If you can’t stop by the Fresno of 80-odd years ago, how about ordering one online? In 2002, we recommended lots of online etrog resources, including a website that told you how to pick a good one (kosher etrogs have a whole set of rules): “For example, the shape of an etrog should preferably be like a tower, wider at the bottom and narrow at the top, and even a small black dot on the upper part can invalidate it,” we pointed out.
These days it’s easier than ever to source an etrog. Congregations often sell them, Chabad centers offer them — you can even get one on Amazon.
But once the holiday is over, what do you do with this special, if somewhat unattractive and inedible fruit? In 2003 reporter Alix Wall talked to Vicky Kelman, director of family education at the S.F.-based Bureau of Jewish Education, who had some suggestions.
“Collect a few etrogim and make etrog jelly,” Kelman told us. “You can use a marmalade recipe. Turn your etrog into spices for Havdallah. Use a nail to make rows of holes about a 1/4 inch apart the long way along the etrog and put a whole clove in each hole. The 1/4-inch spacing leaves room for the etrog to shrink, which it will, as it dries. Plant etrog seeds and try to grow your own tree.”
According to 1st-century CE Roman naturalist Pliny the Elder, etrogs are quite healthy: “Citrons, either the pulp of them or the pips, are taken in wine as an antidote to poisons. A decoction of citrons, or the juice extracted from them, is used as a gargle to impart sweetness to the breath. The pips of this fruit are recommended for pregnant women to chew when affected with qualmishness. Citrons are good, also, for a weak stomach, but it is not easy to eat them except with vinegar.”
An alternative to vinegar would be this 2006 recipe by Rebecca Ets-Hokin, who suggests infusing your etrog into vodka.
Ingredients:
- 1 etrog
- 3 cups vodka
- 1 ½ cups sugar
“Peel the etrog and place the peels in a large container with the vodka and the sugar. Stir well to dissolve the sugar, and allow the mixture to sit in a cool, dark place for at least 1 week. Stir and strain out the peels before drinking.”
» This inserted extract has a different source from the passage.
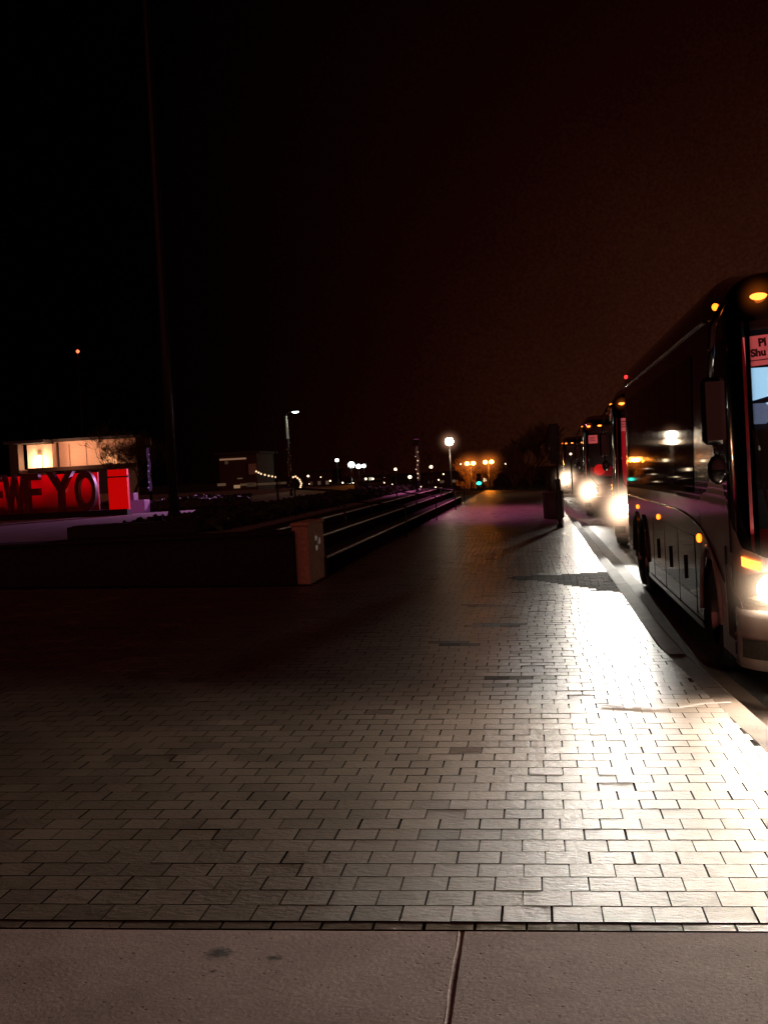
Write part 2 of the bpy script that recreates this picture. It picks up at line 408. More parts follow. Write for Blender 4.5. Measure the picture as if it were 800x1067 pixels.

Having drunk some of that delicious etrog vodka, I’d like to end this exploration of the world of citrons with an apocryphal tale from 1957 that ran in our pages during Sukkot of that year, penned by Rabbi Saul White of San Francisco’s Congregation Beth Sholom.
“They tell a tale of a widow who sustained herself and her children partly by the sale of Ethrogim, for Succoth, who came to the rabbi with a loud complaint that he was ruining her livelihood, since when called upon to judge her Ethrogim he declared them to be of poor quality.
“The rabbi compassionately answered the woman that he could not lie about the Ethrogim, they were an inferior brand, but to save the day he recommended that when she next sold an Ethrog she give the would-be purchaser two Ethrogim to show the rabbi — which she did.
“The rabbi when asked for an opinion said to the faithful, this Ethrog is so much nicer than the other. The day was saved for the widow, and the honesty of the rabbi was preserved.”